9 moms found this helpful

Hi C., I have a COMPLETELY different philosophy about sex than you do.

But it doesn't matter. Only thing that matters is what YOU want for your kids. It IS possible for you to bring up healthy normal children who genuinely believe sex is only for married people. Since there is a LOT of sexual related education in school these days, and they do NOT teach abstinence until marriage, it may be something of a battle.

Throughout grade school and middle school for example, before a sexual matter is discussed in school you will be sent home a slip to sign.

That is NOT the case in high school health class.

I suggest with EVERY single discussion you have with your OWN children, starting NOW with ANY sexual reference whatsoever, you be sure to touch on your feeling that sex is meant to be saved for your husband/wife.

If you keep the FOCUS on sex is BAD (for anyone not married), it's likely they'll be MORE interested in trying it.

My last suggestion is you talk about it with your own Mom, clearly SHE pulled it off with YOU! No reason you can't too!


5 moms found this helpful

It is beyond your control so your best option is to communicate truthfully with your children.

If you forbid it or make it "bad", "taboo" then the more likely they will want to try it.

Keep the lines of communication open so they feel they can talk frankly with you and you don't cringe. They need to know the consequences if they end up pregnant or become a dad.

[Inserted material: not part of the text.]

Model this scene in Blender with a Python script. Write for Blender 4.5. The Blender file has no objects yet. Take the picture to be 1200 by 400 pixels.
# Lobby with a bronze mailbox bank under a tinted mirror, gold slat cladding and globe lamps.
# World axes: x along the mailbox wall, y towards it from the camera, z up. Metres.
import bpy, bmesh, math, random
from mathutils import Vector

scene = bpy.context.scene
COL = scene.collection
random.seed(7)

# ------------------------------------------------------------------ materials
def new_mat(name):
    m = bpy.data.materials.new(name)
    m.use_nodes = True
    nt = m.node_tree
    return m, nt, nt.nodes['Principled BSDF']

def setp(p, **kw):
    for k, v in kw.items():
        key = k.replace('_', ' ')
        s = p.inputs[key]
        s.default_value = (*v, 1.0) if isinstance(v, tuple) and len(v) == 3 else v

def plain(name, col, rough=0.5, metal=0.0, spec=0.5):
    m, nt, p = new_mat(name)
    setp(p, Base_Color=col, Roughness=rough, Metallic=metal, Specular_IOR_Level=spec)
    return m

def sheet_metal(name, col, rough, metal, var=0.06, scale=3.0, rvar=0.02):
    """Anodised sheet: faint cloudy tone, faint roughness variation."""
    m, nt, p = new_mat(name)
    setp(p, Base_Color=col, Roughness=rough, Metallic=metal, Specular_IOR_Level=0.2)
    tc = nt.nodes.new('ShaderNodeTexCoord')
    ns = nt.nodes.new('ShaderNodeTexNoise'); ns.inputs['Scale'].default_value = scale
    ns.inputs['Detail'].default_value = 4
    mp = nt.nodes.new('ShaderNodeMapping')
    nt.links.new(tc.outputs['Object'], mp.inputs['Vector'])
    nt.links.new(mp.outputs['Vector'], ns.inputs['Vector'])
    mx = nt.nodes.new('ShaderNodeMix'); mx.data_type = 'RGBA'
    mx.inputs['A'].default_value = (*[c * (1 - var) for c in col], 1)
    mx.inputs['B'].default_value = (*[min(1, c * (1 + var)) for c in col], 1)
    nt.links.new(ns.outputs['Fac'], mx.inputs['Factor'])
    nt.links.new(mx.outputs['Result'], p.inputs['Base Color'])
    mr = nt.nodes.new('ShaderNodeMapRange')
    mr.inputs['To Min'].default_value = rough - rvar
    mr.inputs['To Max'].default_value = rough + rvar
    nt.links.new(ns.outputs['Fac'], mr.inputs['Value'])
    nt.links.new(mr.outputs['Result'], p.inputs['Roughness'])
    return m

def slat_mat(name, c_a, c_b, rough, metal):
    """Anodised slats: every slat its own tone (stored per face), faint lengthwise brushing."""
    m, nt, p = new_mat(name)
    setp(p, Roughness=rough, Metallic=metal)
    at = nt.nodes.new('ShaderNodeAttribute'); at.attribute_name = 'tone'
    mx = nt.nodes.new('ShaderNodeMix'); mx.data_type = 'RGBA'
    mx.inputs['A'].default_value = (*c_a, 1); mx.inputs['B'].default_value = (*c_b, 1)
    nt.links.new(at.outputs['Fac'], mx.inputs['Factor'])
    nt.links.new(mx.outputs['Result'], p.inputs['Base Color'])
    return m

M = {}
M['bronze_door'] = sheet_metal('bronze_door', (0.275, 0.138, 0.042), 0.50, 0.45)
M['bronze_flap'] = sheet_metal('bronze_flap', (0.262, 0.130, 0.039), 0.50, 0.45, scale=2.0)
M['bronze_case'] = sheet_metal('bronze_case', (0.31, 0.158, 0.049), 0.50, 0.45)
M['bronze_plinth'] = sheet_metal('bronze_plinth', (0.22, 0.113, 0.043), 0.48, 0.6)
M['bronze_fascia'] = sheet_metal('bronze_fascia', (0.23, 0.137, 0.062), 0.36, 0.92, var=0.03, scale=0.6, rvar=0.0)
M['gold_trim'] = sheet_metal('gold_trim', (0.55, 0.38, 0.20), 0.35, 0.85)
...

I have an almost 16 yr old. When she goes out, I keep my calmness and just say...... remember your goal of studying in Italy. Of course she says in the long drawn out tone "MMMOOOOMMMMM". Then I add, a new baby would end that dream and you'll have to come up with another one that you can do as a mom.

Don't let your sheltered childhood effect your children.

5 moms found this helpful

Just keep communication open and take advantage of teachable moments as they occur. Explain the common thought process that often brings teens to have sex (ie. everyone is doing it, I want the boy to like me, etc.) and explain how that thought process can get them into trouble. Be honest. If they just hear they shouldn't have sex until they are married, they will feel like you're living in another universe when "all their friends are doing it." That mentality from both teens and their parents get to me. I have 2 daughters that CHOSE not to get wrapped up in boyfriends. One daughter (almost 20) has a boyfriend now. The other daughter (21) had a boyfriend briefly, but ended it when he got too pushy. She just decided she wants to focus on school and wait until the guys around her mature a bit more (her words). The reason my girls decided to do things that way was a combination of what we had talked about and what they were seeing in their friends (which matched what I had said in terms of their thought process). It was like, "Wow, I can't believe how emotionally wrapped up this friend is getting over a guy she barely knows!" My daughter was just good friends with the boyfriend she has now for a while before they started dating. That thinking saved her this summer when a guy asked her out and she told him they should just be friends and see where it goes (he started hanging around more after that). Turned out he had a girlfriend during that whole time.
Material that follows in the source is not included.